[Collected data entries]
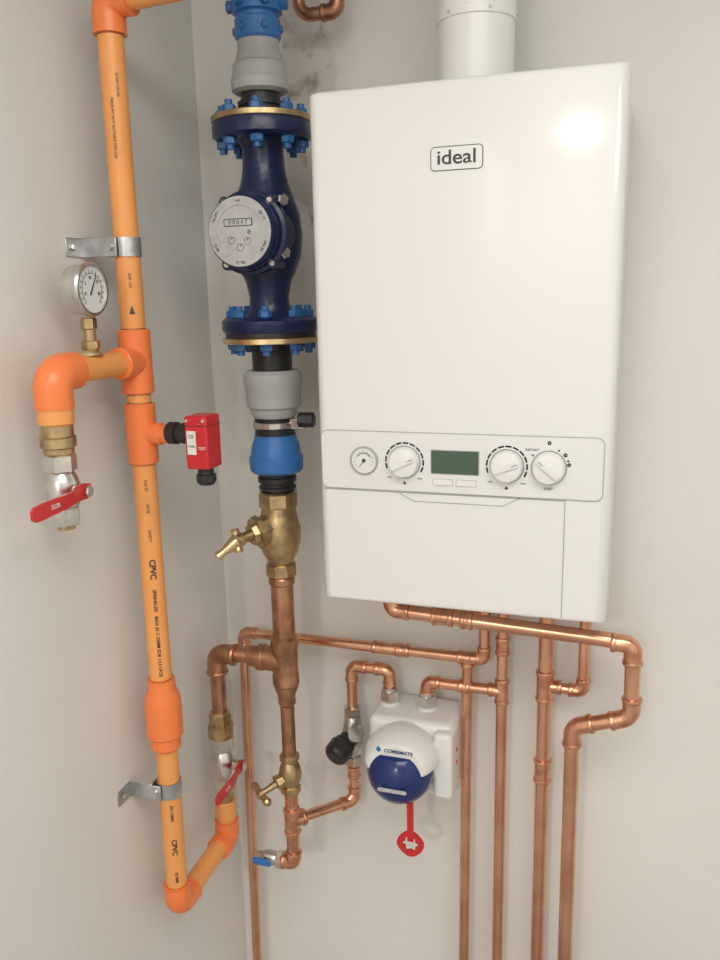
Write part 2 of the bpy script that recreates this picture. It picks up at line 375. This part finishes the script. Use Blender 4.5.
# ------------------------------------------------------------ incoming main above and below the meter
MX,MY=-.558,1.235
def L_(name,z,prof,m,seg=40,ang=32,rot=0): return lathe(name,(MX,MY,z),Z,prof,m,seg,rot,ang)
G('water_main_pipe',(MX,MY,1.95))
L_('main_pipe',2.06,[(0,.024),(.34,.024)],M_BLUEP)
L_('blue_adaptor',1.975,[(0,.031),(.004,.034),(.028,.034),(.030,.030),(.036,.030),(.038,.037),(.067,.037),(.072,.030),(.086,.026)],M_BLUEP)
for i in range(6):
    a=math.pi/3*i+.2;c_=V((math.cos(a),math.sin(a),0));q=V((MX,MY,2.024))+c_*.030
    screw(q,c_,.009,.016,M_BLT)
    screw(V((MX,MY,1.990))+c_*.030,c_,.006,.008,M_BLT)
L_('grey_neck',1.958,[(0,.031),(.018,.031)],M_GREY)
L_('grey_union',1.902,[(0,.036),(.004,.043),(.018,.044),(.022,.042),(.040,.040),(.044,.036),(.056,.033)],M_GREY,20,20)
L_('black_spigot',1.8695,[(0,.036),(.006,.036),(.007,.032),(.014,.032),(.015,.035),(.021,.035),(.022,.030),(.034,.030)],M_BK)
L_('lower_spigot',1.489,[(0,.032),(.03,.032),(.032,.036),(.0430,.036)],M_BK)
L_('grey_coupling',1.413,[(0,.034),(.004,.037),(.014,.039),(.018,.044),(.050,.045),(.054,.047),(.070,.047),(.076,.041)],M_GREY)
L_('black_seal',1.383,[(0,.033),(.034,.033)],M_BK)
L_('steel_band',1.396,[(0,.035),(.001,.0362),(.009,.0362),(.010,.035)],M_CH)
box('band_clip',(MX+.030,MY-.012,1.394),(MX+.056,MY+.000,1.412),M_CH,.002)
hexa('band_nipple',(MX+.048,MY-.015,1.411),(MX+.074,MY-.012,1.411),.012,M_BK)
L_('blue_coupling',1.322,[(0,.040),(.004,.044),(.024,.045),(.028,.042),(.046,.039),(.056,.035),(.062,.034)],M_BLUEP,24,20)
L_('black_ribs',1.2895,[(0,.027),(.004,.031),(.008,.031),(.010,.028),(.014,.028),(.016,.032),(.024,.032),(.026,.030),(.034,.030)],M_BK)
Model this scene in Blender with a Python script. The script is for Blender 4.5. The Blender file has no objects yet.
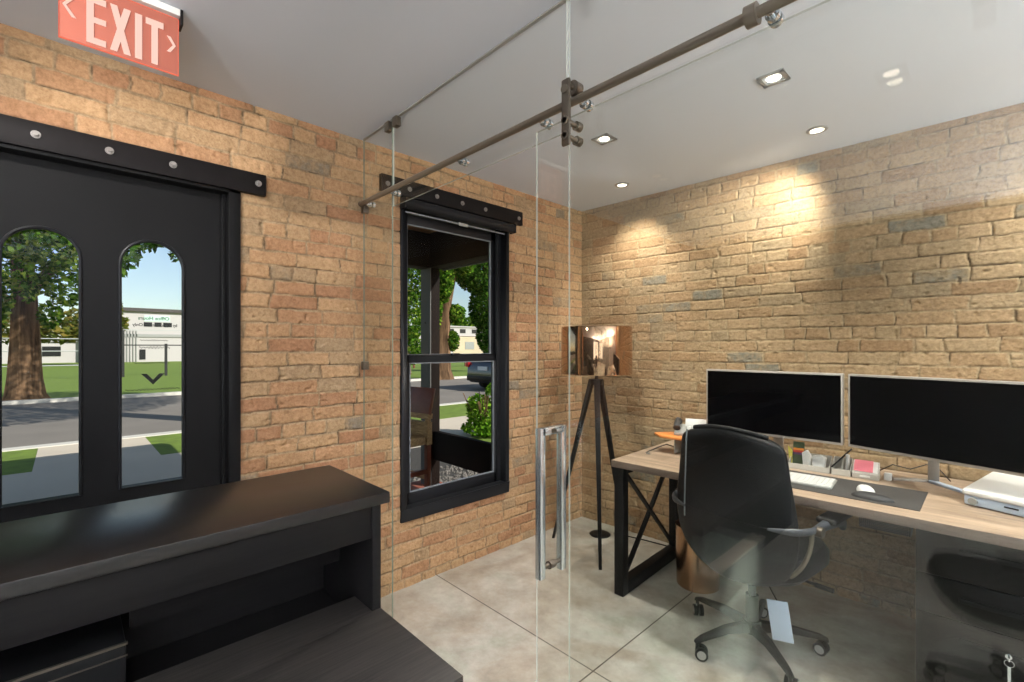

■ Instructions to follow ■
Retype each line of the listing above word for word. Exclude the pictures.

■ Written response ■
Write part 2 of the bpy script that recreates this picture. It picks up at line 375. This part finishes the script. Use Blender 4.5.
# ------------------------------------------------------------ incoming main above and below the meter
MX,MY=-.558,1.235
def L_(name,z,prof,m,seg=40,ang=32,rot=0): return lathe(name,(MX,MY,z),Z,prof,m,seg,rot,ang)
G('water_main_pipe',(MX,MY,1.95))
L_('main_pipe',2.06,[(0,.024),(.34,.024)],M_BLUEP)
L_('blue_adaptor',1.975,[(0,.031),(.004,.034),(.028,.034),(.030,.030),(.036,.030),(.038,.037),(.067,.037),(.072,.030),(.086,.026)],M_BLUEP)
for i in range(6):
    a=math.pi/3*i+.2;c_=V((math.cos(a),math.sin(a),0));q=V((MX,MY,2.024))+c_*.030
    screw(q,c_,.009,.016,M_BLT)
    screw(V((MX,MY,1.990))+c_*.030,c_,.006,.008,M_BLT)
L_('grey_neck',1.958,[(0,.031),(.018,.031)],M_GREY)
L_('grey_union',1.902,[(0,.036),(.004,.043),(.018,.044),(.022,.042),(.040,.040),(.044,.036),(.056,.033)],M_GREY,20,20)
L_('black_spigot',1.8695,[(0,.036),(.006,.036),(.007,.032),(.014,.032),(.015,.035),(.021,.035),(.022,.030),(.034,.030)],M_BK)
L_('lower_spigot',1.489,[(0,.032),(.03,.032),(.032,.036),(.0430,.036)],M_BK)
L_('grey_coupling',1.413,[(0,.034),(.004,.037),(.014,.039),(.018,.044),(.050,.045),(.054,.047),(.070,.047),(.076,.041)],M_GREY)
L_('black_seal',1.383,[(0,.033),(.034,.033)],M_BK)
L_('steel_band',1.396,[(0,.035),(.001,.0362),(.009,.0362),(.010,.035)],M_CH)
box('band_clip',(MX+.030,MY-.012,1.394),(MX+.056,MY+.000,1.412),M_CH,.002)
hexa('band_nipple',(MX+.048,MY-.015,1.411),(MX+.074,MY-.012,1.411),.012,M_BK)
L_('blue_coupling',1.322,[(0,.040),(.004,.044),(.024,.045),(.028,.042),(.046,.039),(.056,.035),(.062,.034)],M_BLUEP,24,20)
L_('black_ribs',1.2895,[(0,.027),(.004,.031),(.008,.031),(.010,.028),(.014,.028),(.016,.032),(.024,.032),(.026,.030),(.034,.030)],M_BK)
Model this scene in Blender with a Python script. The script is for Blender 4.5. The Blender file has no objects yet.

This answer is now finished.